There's a catch—Habeck is murdered in the newspaper's parking lot on his way to this meeting. Fletch jumps on the opportunity to report on this, but the senior crime reporter shoos him off (and Jaffe). Fletch tries to exercise squatter's rights, but no one is having any of it. Naturally, this means that Fletch will ignore this and will investigate the murder on his own—and typically is a few steps ahead of both the police and the senior crime writer.
In the meantime, he has to do his actual job (at least until he has something he can print). There's another story they want Fletch to work on, there's a local “escort service” parading itself as a fitness establishment—Jaffe insists that Fletch do an expose about them. To stay employed, Fletch agrees—but threatens the most detailed and explicit expense report ever. This isn't a story that appeals to Fletch—I don't think he cares too much if this service is just close to prostitution, or if it's the actual thing—and he has better things to do with his time. Also, he's about to get married, the last thing his fiancé is going to want is him hanging around a brothel all day.

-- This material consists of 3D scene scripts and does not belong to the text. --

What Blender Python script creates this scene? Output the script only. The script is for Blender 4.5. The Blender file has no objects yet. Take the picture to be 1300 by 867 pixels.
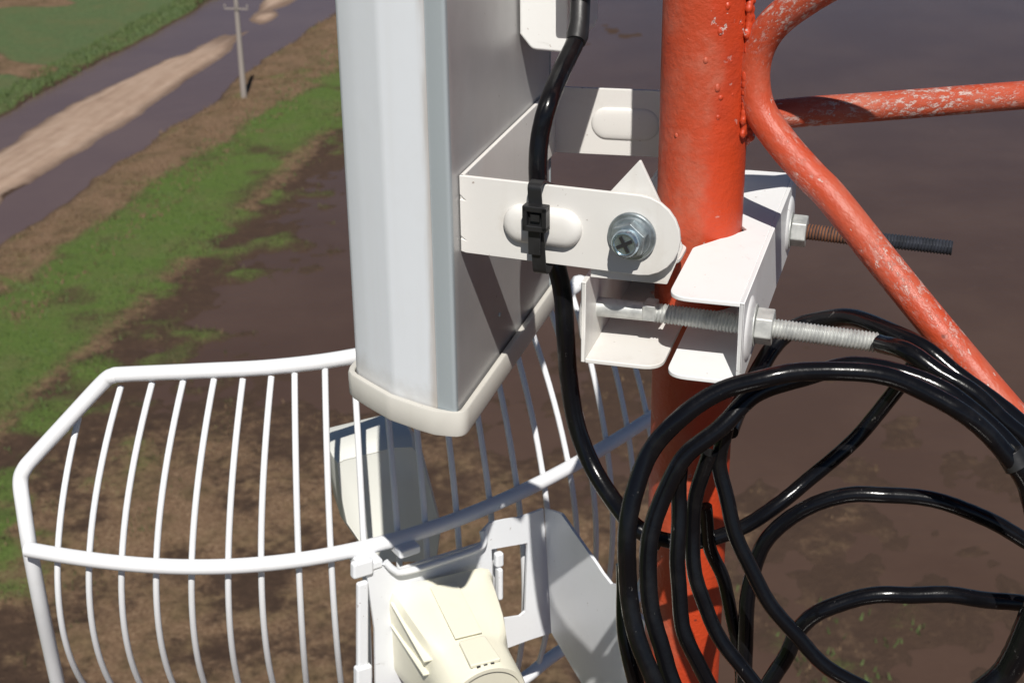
import bpy, bmesh, math, random
import numpy as np
from mathutils import Vector, Matrix

S = bpy.context.scene
COL = S.collection
random.seed(7)
V = Vector

# ------------------------------------------------------------------ camera
CAM_H = 30.0
FPX, CX, CY = 1950.0, 650.0, 433.5
TH = math.radians(24.0)
ROLL = math.radians(0.706)
R0 = V((1, 0, 0)); U0 = V((0, math.sin(TH), math.cos(TH))); FW = V((0, math.cos(TH), -math.sin(TH)))
RT = R0*math.cos(ROLL) - U0*math.sin(ROLL)
UP = U0*math.cos(ROLL) + R0*math.sin(ROLL)
CAMP = V((0, 0, CAM_H))
cd = bpy.data.cameras.new('camera'); cam = bpy.data.objects.new('camera', cd); COL.objects.link(cam)
cd.sensor_width = 36; cd.lens = 36*FPX/1300; cd.clip_start = 0.05; cd.clip_end = 20000
m3 = Matrix((RT, UP, -FW)).transposed()
cam.matrix_world = Matrix.Translation(CAMP) @ m3.to_4x4()
S.camera = cam
cd.dof.use_dof = True; cd.dof.focus_distance = 1.13; cd.dof.aperture_fstop = 20

# ------------------------------------------------------------------ light
SUN_EL, SUN_PHI = math.radians(50), math.radians(3.2)      # sun behind the camera, a little to the right
to_sun = V((math.sin(SUN_PHI)*math.cos(SUN_EL), -math.cos(SUN_PHI)*math.cos(SUN_EL), math.sin(SUN_EL)))
sd = bpy.data.lights.new('sun', 'SUN'); sun = bpy.data.objects.new('sun', sd); COL.objects.link(sun)
sd.energy = 5.0; sd.angle = math.radians(0.5); sd.color = (1.0, 0.96, 0.895)
sun.rotation_euler = to_sun.to_track_quat('Z', 'Y').to_euler()
sun.location = (0, -20, 60)
W = bpy.data.worlds.new('World'); S.world = W; W.use_nodes = True
wn = W.node_tree; bg = wn.nodes['Background']
sky = wn.nodes.new('ShaderNodeTexSky'); sky.sky_type = 'NISHITA'; sky.sun_disc = False
sky.sun_elevation = SUN_EL
sky.sun_rotation = math.pi - SUN_PHI
sky.air_density = 0.5; sky.dust_density = 0.15; sky.ozone_density = 1.6
wn.links.new(sky.outputs[0], bg.inputs[0]); bg.inputs[1].default_value = 0.05
S.view_settings.view_transform = 'Standard'; S.view_settings.look = 'None'
S.view_settings.exposure = 0.0; S.view_settings.gamma = 1.0; S.view_settings.use_curve_mapping = False
S.render.engine = 'CYCLES'

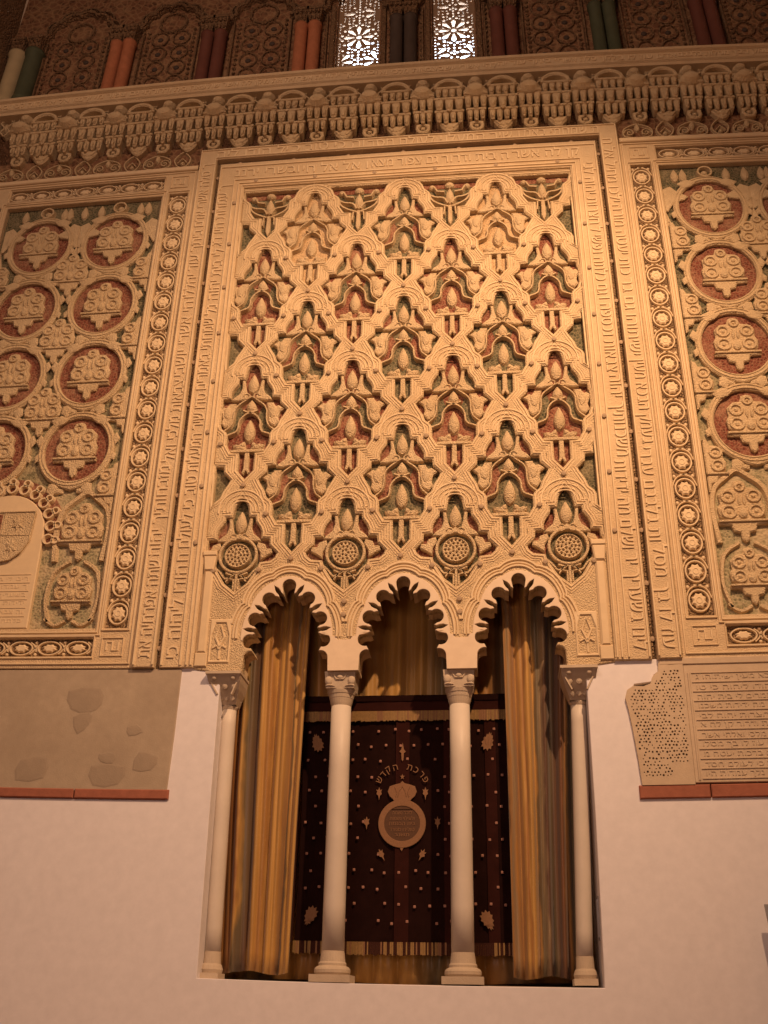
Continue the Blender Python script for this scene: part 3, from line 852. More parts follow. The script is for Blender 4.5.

The opening chapter is a hoot. As are several of the encounters Fletch has with the members of Donald Habeck's family (particularly his wife)—and Alston Chambers never fails to be amusing. The escort service story is fun, and ends up being the kind of thing that Fletch can write about—but its main purpose is to give Mcdonald an opportunity to opine on our cultural obsession with beauty, health, and so on, while causing problems for Fletch's personal life. There's not a lot of meat to this story, but there's a lot of fun. On the other hand, the murder investigation is great and vintage Fletch. It's the best part of the book (as a mystery novel, I guess it should be, right?)
All in all, a decent Fletch novel—full of interesting characters, a nice twist, Fletch bucking all sorts of authority (police, veteran reporters, Frank Jaffee), and more than a few amusing situations. It works as an origin story, how did he become the sort of reporter we know, etc. As I mentioned earlier, we even see young Alston Chambers – just starting as an associate in a powerful law firm. But—and this is a big but— this places Fletch at the newspaper we know he ends his newspaper career with as a rookie, as a man about to be married (for the first time). We know there's not a lot of time between the end of his first marriage and Fletch, but there's some. Enough for a second marriage and the Window Bradley events, but not much more. What there isn't time for is the past referred to in Confess, Fletch, Fletch's Fortune and even hinted at in The Man Who – and the first two of those depend on Fletch's history to work. Unless we're to believe that his wives let him leave the state, work in a variety of other papers, developing a Fletchian reputation, move back to the same paper he started his career in (with the same senior editor), and then hit him up for alimony and still be carrying a torch for him. It stretches credulity a bit too much for me to stomach. The next book, Fletch, Too, doesn't help things.
Does that ruin Fletch Won for me? Not totally, but that alone keeps it out of my personal top-tier Fletch novels and rank it slightly above The Widow Bradley (only for the chuckles it gives me). Clearly, McDonald isn't as picky about this sort of thing as many of his readers are, but man, that rankles. Still, it's fun, it features entertaining characters— some odd poetry—and enough Fletchisms to keep you happy. It's a good time, and if you ignore what it suggests about the rest of the series, you should have a good time.